Utah’s first-division professional soccer club will announce at a news conference Thursday morning that Major League Soccer’s 2005 expansion club has purchased a majority share in FC Kansas City of the National Women’s Soccer League, and will move the team to Utah in time for the 2018 season, according to multiple sources with direct knowledge of the deal.

The sources declined to be named because of the private nature of the deal, but one source confirmed to KSL.com that “the deal is done” and owner Dell Loy Hansen will make the announcement soon.

Real Salt Lake called a press conference for a “historic addition to the Utah sports and entertainment landscape” Thursday morning at Rio Tinto Stadium, with Utah Gov. Gary Herbert and other VIPs scheduled to attend.

Four Four Two magazine reported the transaction, citing anonymous sources who confirmed to the outlet that Hansen will assume control of the FC Kansas City organization and become the fourth MLS ownership group with a stake in a National Women's Soccer League club.

The league, which was founded in 2013, includes owners from the Portland Timbers, Houston Dynamo and Orlando City SC.

It is unknown if the relocation will include Real Salt Lake Women, the club’s semi-professional outfit that competes in the lower-division United Women’s Soccer. But officials with the club, including Hansen himself, have expressed interest in providing a top-flight women’s team in Utah for at least three seasons, as has been reported by KSL.com.

U.S. fans shout during the first half of the team's international friendly soccer match against Venezuela on Saturday, June 3, 2017, in Sandy, Utah. (AP Photo, Rick Bowmer)
U.S. fans shout during the first half of the team's international friendly soccer match against Venezuela on Saturday, June 3, 2017, in Sandy, Utah. (AP Photo, Rick Bowmer)

FC Kansas City becomes the second club of its kind in as many years to be sold and relocate a significant distance. Prior to the 2017 season, the then-Western New York Flash announced a relocation effort to Cary, North Carolina, rebranding as the North Carolina Courage.

In an ironic coincidence, the Courage drafted two Utah locals in the 2017 NWSL College Draft: former BYU standout Ashley Hatch and Riverton High grad (and UCLA midfielder) Darian Jenkins.
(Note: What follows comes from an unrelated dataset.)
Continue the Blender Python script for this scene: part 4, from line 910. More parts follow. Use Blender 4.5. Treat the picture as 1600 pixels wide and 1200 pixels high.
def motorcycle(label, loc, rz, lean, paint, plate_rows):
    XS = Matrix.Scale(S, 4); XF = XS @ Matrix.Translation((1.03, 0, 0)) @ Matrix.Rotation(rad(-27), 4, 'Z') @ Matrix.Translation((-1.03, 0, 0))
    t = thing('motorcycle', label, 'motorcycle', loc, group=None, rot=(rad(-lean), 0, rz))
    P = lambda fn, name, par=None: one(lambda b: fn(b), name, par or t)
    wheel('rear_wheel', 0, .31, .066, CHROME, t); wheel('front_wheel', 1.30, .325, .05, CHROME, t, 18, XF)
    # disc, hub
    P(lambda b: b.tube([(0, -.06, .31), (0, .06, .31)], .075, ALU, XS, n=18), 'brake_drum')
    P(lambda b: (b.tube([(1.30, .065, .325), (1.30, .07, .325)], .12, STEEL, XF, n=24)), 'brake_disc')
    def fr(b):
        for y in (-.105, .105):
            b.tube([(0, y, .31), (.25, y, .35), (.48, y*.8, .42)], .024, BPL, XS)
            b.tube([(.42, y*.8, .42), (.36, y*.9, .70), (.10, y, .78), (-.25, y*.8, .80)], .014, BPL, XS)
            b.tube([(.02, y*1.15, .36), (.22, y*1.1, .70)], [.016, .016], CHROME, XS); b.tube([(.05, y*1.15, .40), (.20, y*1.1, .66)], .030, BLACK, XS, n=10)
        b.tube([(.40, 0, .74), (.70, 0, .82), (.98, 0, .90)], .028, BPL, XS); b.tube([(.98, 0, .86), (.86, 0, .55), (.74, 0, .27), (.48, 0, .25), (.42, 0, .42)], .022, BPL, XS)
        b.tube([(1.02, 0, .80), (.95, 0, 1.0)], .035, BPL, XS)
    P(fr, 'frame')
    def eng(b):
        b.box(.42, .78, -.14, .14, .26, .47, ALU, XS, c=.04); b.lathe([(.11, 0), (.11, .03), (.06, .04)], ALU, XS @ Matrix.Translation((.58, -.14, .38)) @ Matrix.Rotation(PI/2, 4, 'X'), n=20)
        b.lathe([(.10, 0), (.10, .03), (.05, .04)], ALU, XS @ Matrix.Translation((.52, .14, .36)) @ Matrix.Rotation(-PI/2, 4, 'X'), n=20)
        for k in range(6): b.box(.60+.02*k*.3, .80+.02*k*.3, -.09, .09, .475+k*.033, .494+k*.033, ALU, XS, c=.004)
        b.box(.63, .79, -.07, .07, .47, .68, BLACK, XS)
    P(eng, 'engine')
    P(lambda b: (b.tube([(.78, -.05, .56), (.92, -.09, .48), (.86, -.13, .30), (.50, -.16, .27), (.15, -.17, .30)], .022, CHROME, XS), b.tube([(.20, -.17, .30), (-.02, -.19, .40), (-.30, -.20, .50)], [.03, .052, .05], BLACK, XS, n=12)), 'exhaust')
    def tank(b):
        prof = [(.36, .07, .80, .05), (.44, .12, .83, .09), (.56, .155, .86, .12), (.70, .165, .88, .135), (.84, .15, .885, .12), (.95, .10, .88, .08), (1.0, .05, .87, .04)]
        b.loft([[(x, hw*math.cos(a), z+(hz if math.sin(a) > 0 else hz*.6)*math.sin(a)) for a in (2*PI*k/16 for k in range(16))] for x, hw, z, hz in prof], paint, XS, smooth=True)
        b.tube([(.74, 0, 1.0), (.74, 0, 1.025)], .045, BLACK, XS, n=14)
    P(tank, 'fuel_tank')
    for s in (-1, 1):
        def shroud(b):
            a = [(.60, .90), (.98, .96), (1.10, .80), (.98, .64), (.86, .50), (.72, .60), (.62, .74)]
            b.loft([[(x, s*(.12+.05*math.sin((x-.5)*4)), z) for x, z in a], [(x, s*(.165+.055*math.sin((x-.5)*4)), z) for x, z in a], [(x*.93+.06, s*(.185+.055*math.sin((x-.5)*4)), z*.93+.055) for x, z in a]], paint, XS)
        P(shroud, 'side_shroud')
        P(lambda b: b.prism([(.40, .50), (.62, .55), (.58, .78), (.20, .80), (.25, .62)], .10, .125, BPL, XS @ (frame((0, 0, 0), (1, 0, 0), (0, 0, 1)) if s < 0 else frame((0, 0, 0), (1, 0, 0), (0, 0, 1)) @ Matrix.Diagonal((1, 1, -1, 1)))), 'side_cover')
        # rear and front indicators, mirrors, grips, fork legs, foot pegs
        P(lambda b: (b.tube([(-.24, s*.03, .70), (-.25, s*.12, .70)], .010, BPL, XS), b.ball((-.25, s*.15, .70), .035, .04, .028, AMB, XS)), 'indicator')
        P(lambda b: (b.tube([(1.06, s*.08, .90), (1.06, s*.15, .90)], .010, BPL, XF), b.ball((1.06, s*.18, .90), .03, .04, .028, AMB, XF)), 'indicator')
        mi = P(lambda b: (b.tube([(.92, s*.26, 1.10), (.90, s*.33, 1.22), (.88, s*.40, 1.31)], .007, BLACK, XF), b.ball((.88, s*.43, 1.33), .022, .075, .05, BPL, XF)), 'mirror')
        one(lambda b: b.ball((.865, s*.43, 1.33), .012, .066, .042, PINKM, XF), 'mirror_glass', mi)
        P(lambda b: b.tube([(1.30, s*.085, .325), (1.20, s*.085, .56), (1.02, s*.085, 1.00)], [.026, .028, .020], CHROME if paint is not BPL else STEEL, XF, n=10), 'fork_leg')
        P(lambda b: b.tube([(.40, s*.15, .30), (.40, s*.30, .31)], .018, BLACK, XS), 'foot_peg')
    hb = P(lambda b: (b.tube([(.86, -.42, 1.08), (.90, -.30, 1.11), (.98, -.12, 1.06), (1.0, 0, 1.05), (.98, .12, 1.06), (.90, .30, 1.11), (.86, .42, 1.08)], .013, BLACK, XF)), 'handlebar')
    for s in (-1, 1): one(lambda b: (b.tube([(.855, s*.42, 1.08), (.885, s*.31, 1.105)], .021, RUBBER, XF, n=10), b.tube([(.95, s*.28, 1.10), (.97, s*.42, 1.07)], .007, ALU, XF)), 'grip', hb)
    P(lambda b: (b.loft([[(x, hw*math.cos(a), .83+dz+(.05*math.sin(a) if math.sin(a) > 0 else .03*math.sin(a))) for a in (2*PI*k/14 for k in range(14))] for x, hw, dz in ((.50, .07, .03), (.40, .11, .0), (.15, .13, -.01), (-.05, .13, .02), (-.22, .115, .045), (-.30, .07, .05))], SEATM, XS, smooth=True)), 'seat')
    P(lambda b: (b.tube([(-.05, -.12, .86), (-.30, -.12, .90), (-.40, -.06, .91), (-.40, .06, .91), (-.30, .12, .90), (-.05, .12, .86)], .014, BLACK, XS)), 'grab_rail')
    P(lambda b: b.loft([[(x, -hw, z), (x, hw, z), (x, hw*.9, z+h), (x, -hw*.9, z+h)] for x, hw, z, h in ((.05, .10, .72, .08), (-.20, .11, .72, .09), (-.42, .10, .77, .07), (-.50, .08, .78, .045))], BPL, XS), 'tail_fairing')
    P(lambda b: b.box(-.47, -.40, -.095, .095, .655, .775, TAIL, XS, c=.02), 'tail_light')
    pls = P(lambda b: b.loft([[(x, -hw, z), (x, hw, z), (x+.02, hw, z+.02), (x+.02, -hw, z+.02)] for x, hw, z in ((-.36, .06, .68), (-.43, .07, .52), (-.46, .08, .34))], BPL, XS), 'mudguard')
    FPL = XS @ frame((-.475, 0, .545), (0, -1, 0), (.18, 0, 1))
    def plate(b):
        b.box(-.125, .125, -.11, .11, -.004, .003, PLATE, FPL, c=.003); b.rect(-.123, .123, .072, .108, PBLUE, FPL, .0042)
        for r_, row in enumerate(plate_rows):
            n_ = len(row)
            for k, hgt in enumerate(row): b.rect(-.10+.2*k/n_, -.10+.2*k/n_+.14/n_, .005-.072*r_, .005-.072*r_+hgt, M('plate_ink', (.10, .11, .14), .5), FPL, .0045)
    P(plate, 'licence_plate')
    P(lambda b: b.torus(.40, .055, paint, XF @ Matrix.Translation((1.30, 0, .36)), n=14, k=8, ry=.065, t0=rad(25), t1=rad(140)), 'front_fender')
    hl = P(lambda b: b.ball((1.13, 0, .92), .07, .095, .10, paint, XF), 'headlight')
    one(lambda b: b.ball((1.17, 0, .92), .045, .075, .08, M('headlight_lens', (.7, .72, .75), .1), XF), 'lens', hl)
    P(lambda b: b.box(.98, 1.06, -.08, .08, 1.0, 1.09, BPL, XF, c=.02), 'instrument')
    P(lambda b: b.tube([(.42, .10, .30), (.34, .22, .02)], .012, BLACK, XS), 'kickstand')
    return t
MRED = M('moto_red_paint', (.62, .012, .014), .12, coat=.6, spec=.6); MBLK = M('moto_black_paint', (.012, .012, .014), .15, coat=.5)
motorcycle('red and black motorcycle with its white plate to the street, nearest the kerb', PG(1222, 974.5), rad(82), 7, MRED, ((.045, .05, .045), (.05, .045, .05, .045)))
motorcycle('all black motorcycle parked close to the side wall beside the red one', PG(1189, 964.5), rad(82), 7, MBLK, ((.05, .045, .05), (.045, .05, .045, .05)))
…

FC Kansas City entered the league in 2013, and immediately won back-to-back championships in 2014 and 2015 under then-head coach Vlatko Andonovski. But the club has more recently fallen on hard times, missing the playoffs in the past two seasons, including an 8-9-7 record in 2017.

The “Blues” have been on thin ice from a business perspective recently, having been sold to new ownership as recently as January and watching Andonovski leave to take the head coaching job with Seattle Reign FC on Nov. 7.

With 10 teams spread across three time zones, a multi-year television contract with Lifetime and a digital-rights deal with Verizon-owned go90, the NWSL has established itself as the top level of professional women’s soccer in the United States — and one of the stronger leagues in the world, both from a competitive standpoint and on the business side.

Early misgivings have given way to allow for the vast majority of the reigning World Cup champion U.S. women’s national team to play in NWSL, and the league has received a substantial investment from the United States Soccer Federation, as well its counterparts in Mexico and Canada.

But on the field, the league finds itself in a minor state of disruption ahead of the 2018 season. With Andonovski’s departure in Kansas City, three teams will be looking for a head coach prior to the season (the Houston Dash and New Jersey-based Sky Blue FC are the other two), and it is unknown who will take the reigns of the new Salt Lake-area team for the upcoming season, which runs from April to October.

Utah provides a market to rejuvenate the franchise and the growth of women’s soccer in the United States, however. The state boasts Division I college programs at BYU, Utah, Utah Valley, Utah State, Southern Utah and Weber State, while Dixie State and Westminster compete in Division II.

An argument can be made that a team comprised of the best college talent from the in-state institutions, as well as the best of the countless of high school players who leave Utah to play elsewhere, could be competitive in a top-flight women’s professional division.

Now they will get that chance to prove it.